Challenge -
Only lines with the string "that" matter here; gather them from the material below.

Data segment -
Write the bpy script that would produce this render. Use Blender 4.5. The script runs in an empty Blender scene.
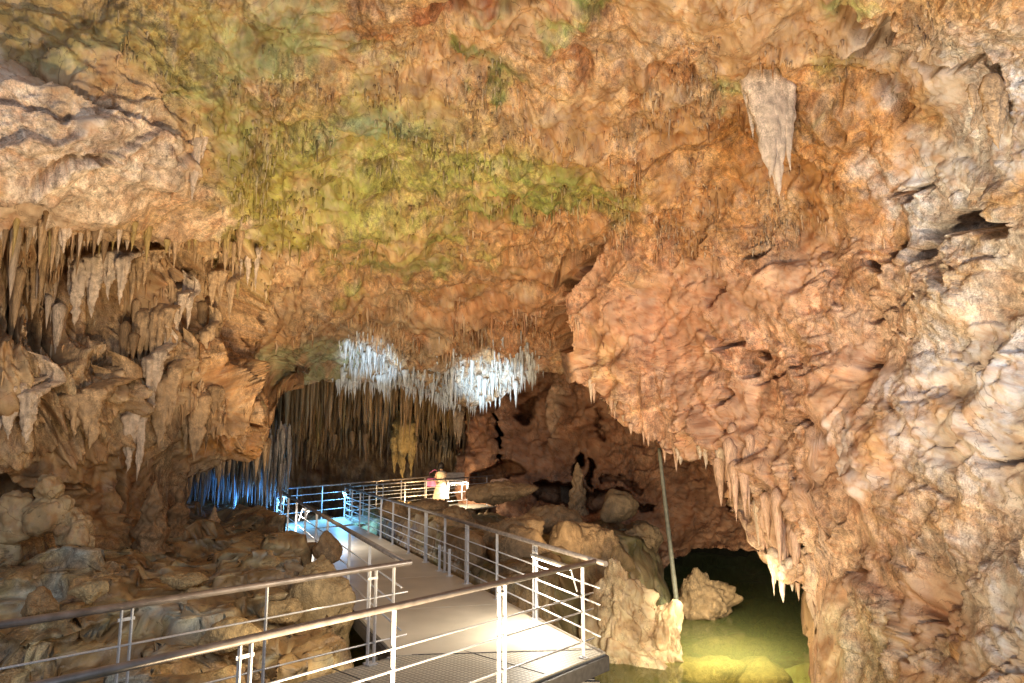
import bpy, bmesh, math, random
import numpy as np
from mathutils import Vector, Matrix

random.seed(7)
RNG = np.random.default_rng(11)
W, H = 1024, 683
F = 683.0
PITCH = math.radians(8.4)
CAM = np.array([0.0, 0.0, 2.6])
CP, SP = math.cos(PITCH), math.sin(PITCH)
col = bpy.context.scene.collection
scene = bpy.context.scene

# ------------------------------------------------------------------ measuring
def ray(px, py):
    """direction of sight through a photo pixel, scaled so that its Y component is 1"""
    a = (np.asarray(px, float) - 512) / F
    u = (341.5 - np.asarray(py, float)) / F
    Y = CP - u * SP
    return a / Y, (SP + u * CP) / Y

def P(px, py, Y):
    sx, sz = ray(px, py)
    return np.array([sx * Y, Y, CAM[2] + sz * Y])

def G(px, py, z):
    sx, sz = ray(px, py)
    Y = (z - CAM[2]) / sz
    return np.array([sx * Y, Y, z])

def proj(p):
    d = np.asarray(p, float) - CAM
    f = d[..., 1] * CP + d[..., 2] * SP
    u = -d[..., 1] * SP + d[..., 2] * CP
    return 512 + F * d[..., 0] / f, 341.5 - F * u / f

# ------------------------------------------------------------------ noise
_perm = np.random.default_rng(3).permutation(256)
_perm = np.concatenate([_perm, _perm, _perm]).astype(np.int32)
_g = np.random.default_rng(5).normal(size=(256, 3)); _g /= np.linalg.norm(_g, axis=1)[:, None]
_g = _g.astype(np.float32)

def _pn(p):
    pi = np.floor(p).astype(np.int32); f = (p - pi).astype(np.float32)
    pi &= 255
    u = f * f * f * (f * (f * 6 - 15) + 10)
    X, Y, Z = pi[:, 0], pi[:, 1], pi[:, 2]
    r = None
    out = 0
    for dx in (0, 1):
        wx = u[:, 0] if dx else 1 - u[:, 0]
        a = _perm[X + dx]
        for dy in (0, 1):
            wy = u[:, 1] if dy else 1 - u[:, 1]
            b = _perm[a + Y + dy]
            for dz in (0, 1):
                wz = u[:, 2] if dz else 1 - u[:, 2]
                g = _g[_perm[b + Z + dz]]
                out = out + wx * wy * wz * (g[:, 0] * (f[:, 0] - dx) + g[:, 1] * (f[:, 1] - dy) + g[:, 2] * (f[:, 2] - dz))
    return out * 1.5

def noise(p, s=1.0, seed=0.0):
    p = np.asarray(p, float)
    sc = np.asarray(s, float)
    q = p / sc + seed * 17.31
    n = len(q); r = np.empty(n, np.float32)
    for i in range(0, n, 120000):
        r[i:i + 120000] = _pn(q[i:i + 120000])
    return r

def fbm(p, s=1.0, o=4, seed=0.0, g=.5):
    a = 1; r = 0; s = np.asarray(s, float)
    for i in range(o):
        r = r + a * noise(p, s, seed + i); s = s / 2.03; a *= g
    return r

def billow(p, s=1.0, o=3, seed=0.0, g=.5):
    """rounded lumps with creases between them, about -0.3..0.7"""
    a = 1; r = 0; s = np.asarray(s, float)
    for i in range(o):
        r = r + a * (np.abs(noise(p, s, seed + i)) * 2 - .45); s = s / 2.1; a *= g
    return r

def facets(p, s, seed=0, tilt=.55, step=.35):
    """broken rock: every random cell is its own tilted plane, with small steps where planes meet"""
    q = np.asarray(p, float) / np.asarray(s, float) + seed * 5.17
    out = np.empty(len(q), np.float32)
    for i0 in range(0, len(q), 60000):
        c = q[i0:i0 + 60000]; ci = np.floor(c).astype(np.int64); cf = c - ci
        best = np.full(len(c), 1e9); val = np.zeros(len(c)); b2 = np.full(len(c), 1e9)
        for dx in (-1, 0, 1):
            for dy in (-1, 0, 1):
                for dz in (-1, 0, 1):
                    k = ((ci[:, 0] + dx) * 73856093) ^ ((ci[:, 1] + dy) * 19349663) ^ ((ci[:, 2] + dz) * 83492791)
                    h = (k & 0xffff).astype(np.int64)
                    r1 = ((h * 1103515245 + 12345) >> 8 & 1023) / 1023.; r2 = ((h * 22695477 + 1) >> 8 & 1023) / 1023.; r3 = ((h * 134775813 + 7) >> 8 & 1023) / 1023.
                    ox, oy, oz = cf[:, 0] - dx - r1, cf[:, 1] - dy - r2, cf[:, 2] - dz - r3
                    d = ox * ox + oy * oy + oz * oz
                    v = (ox * (r2 - .5) + oy * (r3 - .5) + oz * (r1 - .5)) * 2 * tilt + (((h * 48271) >> 5 & 1023) / 1023. - .5) * step
                    m = d < best
                    b2 = np.where(m, best, np.minimum(b2, d)); best = np.where(m, d, best); val = np.where(m, v, val)
        e = np.clip((np.sqrt(b2) - np.sqrt(best)) / .10, 0, 1)
        out[i0:i0 + 60000] = val - .10 * (1 - e)
    return out

def ss(x, a, b):
    t = np.clip((x - a) / (b - a), 0, 1); return t * t * (3 - 2 * t)

class TPS:
    """smooth surface through scattered (x, y, value) points"""
    def __init__(s, pts, lam=1e-3):
        pts = np.array(pts, float); s.p = pts[:, :2] / 300.; v = pts[:, 2:]
        n = len(pts); A = np.zeros((n + 3, n + 3)); A[:n, :n] = s.k(s.p, s.p) + lam * np.eye(n)
        A[:n, n] = 1; A[:n, n + 1:] = s.p; A[n, :n] = 1; A[n + 1:, :n] = s.p.T
        b = np.zeros((n + 3, v.shape[1])); b[:n] = v
        s.w = np.linalg.solve(A, b)
    def k(s, a, b):
        d = ((a[:, None, :] - b[None]) ** 2).sum(-1); return d * np.log(d + 1e-9) * .5
    def __call__(s, x, y):
        q = np.stack([np.ravel(x), np.ravel(y)], 1) / 300.
        o = np.empty((len(q), s.w.shape[1]))
        for i in range(0, len(q), 50000):
            c = q[i:i + 50000]
            o[i:i + 50000] = s.k(c, s.p) @ s.w[:-3] + s.w[-3] + c @ s.w[-2:]
        return o[:, 0] if o.shape[1] == 1 else o

def polydist(x, y, pts):
    """distance (same units) from points to a polyline"""
    x = np.asarray(x, float); y = np.asarray(y, float)
    d = np.full(x.shape, 1e9)
    for (x0, y0), (x1, y1) in zip(pts[:-1], pts[1:]):
        vx, vy = x1 - x0, y1 - y0
        t = np.clip(((x - x0) * vx + (y - y0) * vy) / (vx * vx + vy * vy + 1e-9), 0, 1)
        d = np.minimum(d, np.hypot(x - x0 - t * vx, y - y0 - t * vy))
    return d

# ------------------------------------------------------------------ mesh making
def tag(o, label=None, cat=None, group=None, kind=None):
    if label: o['label'] = label
    if cat: o['category'] = cat
    if group: o['group'] = group
    if kind: o['kind'] = kind
    return o

def empty(name, loc, rz=0):
    o = bpy.data.objects.new(name, None); col.objects.link(o)
    o.location = [float(v) for v in loc]; o.rotation_euler.z = rz
    o.empty_display_size = .2
    return o

def link(name, me, parent=None, mat=None):
    o = bpy.data.objects.new(name, me); col.objects.link(o)
    if parent is not None:
        o.parent = parent
    if mat: me.materials.append(mat)
    return o

def np_mesh(name, V, Q, mat=None, colr=None, smooth=True, parent=None, wet=None):
    V = np.ascontiguousarray(V, np.float32); Q = np.ascontiguousarray(Q, np.int32)
    me = bpy.data.meshes.new(name); k = Q.shape[1]
    me.vertices.add(len(V)); me.vertices.foreach_set('co', V.ravel())
    me.loops.add(Q.size); me.loops.foreach_set('vertex_index', Q.ravel())
    me.polygons.add(len(Q)); me.polygons.foreach_set('loop_start', np.arange(0, Q.size, k, dtype=np.int32))
    me.update(calc_edges=True)
    me.polygons.foreach_set('use_smooth', np.full(len(Q), smooth, bool))
    if colr is not None:
        a = me.color_attributes.new('Col', 'FLOAT_COLOR', 'POINT')
        c = np.ones((len(V), 4), np.float32); cc = np.array(colr, float)
        if len(V) > 3000 and mat is not None and mat.name.startswith(('cave rock', 'wet rock')):
            cc = cc * (1 + .30 * ss(fbm(V, .6, 3, 201, .65), -.4, .4) - .15)[:, None]
            t = ss(fbm(V, .24, 4, 205, .7), .08, .45)[:, None] * .45; cc = cc * (1 - t) + cc * np.array((.74, .5, .34)) * t
            t = ss(fbm(V, (.16, .16, .26), 4, 209, .7), .12, .55)[:, None] * .36; cc = cc * (1 - t) + np.array((.55, .375, .26)) * (cc.sum(1, keepdims=True) / 1.1).clip(.3, 1.1) * t
            c[:, 3] = .15 + .85 * ss(fbm(V, 1.8, 2, 213), -.2, .2)
        c[:, :3] = np.clip(cc, 0.01, .95); a.data.foreach_set('color', c.ravel())
    me.validate(); me.update()
    return link(name, me, parent, mat)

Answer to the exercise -
Write the bpy script that would produce this render. Use Blender 4.5. The script runs in an empty Blender scene.
    """direction of sight through a photo pixel, scaled so that its Y component is 1"""